У меня в руках был подлинник уникального документа, написанного гениальным художником, балансирующим, как на краю пропасти, между светом и мраком.
Ηо к этому уникальному документу, и без того хронологически запутанному, при первой публикации был применен какой-то кулинарный метод: он был изрезан на кусочки, одни из которых отбраковали из соображений этики, другие — из соображений интереса массового читателя, третьи— из соображений вовсе непонятных, а все оставшееся было перемешано и подано читателю под соусом подлинника. Это сделало бессвязными многие высказывания Нижинского, например, неизвестно откуда возникшие долгие пассажи о Вильсоне[1] и Ллойд-Джордже[2]. На самом деле, они явились простым следствием покупки субботнего выпуска «Иллюстрасьон»[3], как это видно в оригинале (Нижинский аккуратно помечает: 25 января 1919 года). Всего одна фотография повлекла за собой целые страницы рассуждений, сбивающихся на бред (они были даны в сокращении).
После того, как были найдены начало и конец рукописи, она вдруг явила собой уже готовый сценарий, совершенно потрясающий и неумолимый. Стало возможным точно датировать записки, над которыми Нижинский работал не в течение полутора-двух лет, как думал Игорь Маркевич, а вслед за ним— многие другие, а полтора месяца, создавая их на одном дыхании, поэтому относиться к ним надо не как к книге и судить их за огрехи нельзя, хотя Нижинский задумывал писать именно книгу. В этой рукописи-скорописи, которую он начал писать накануне своего последнего злосчастного выступления, местами попадаются ошибки, чаще всего описки, имеются неточности, галлицизмы и полонизмы — всего десяток на весь текст (естественный результат десятилетнего пребывания человека на чужбине, для которого русский язык вдобавок еще и не родной, по крайней мере, почти все русские, пожив полгода в Париже, неизменно начинают употреблять выражения типа «брать метро»). Готовя рукопись к печати, я посчитала уместным не переносить эти погрешности в окончательный текст.
Итак, 19 января 1919 года. Нижинский начинает писать карандашом, внезапно, с другого конца тетради, где ранее записывал свои упражнения по балетной нотации*.

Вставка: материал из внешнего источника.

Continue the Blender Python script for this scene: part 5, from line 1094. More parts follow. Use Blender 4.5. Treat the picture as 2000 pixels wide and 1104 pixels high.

«Я назову эту книгу “Чувством”. Я люблю чувство, а поэтому буду писать много. Я хочу большую книгу о чувстве, ибо в ней будет вся твоя жизнь. Я не хочу печатать книгу после твоей смерти. Я хочу напечатать теперь. Я боюсь за тебя, ибо ты боишься за себя. Я хочу сказать правду. Я не хочу обижать людей. Может быть, тебя посадят в тюрьму за эту книгу. Я буду;с тобой. Ибо ты любишь меня. Я не могу молчать. Я должен говорить…»
Так, почти что с самого начала, в строку, начинается диалог с Богом. Чувство не подводит Нижинского. Он понимает, что у него мало времени, поэтому обрывает свои предыдущие записи, чтобы успеть сказать главное. Он чувствует, что его ждет:
«Ты будешь сидеть в сумасшедшем доме и ты поймешь сумасшедших. Я хочу, чтобы тебя посадили в тюрьму или в сумасшедший дом. Достоевский был в каторжных работах, а поэтому ты можешь тоже сидеть где-нибудь. Я знаю любовь людей, у которых не замолкает в груди, а поэтому они не позволят тебя посадить. Ты будешь свободен как птица, ибо эта книга будет издана во многих тысячах экземпляров. Я хочу подписаться Нижинским для рекламы, но мое имя есть Бог».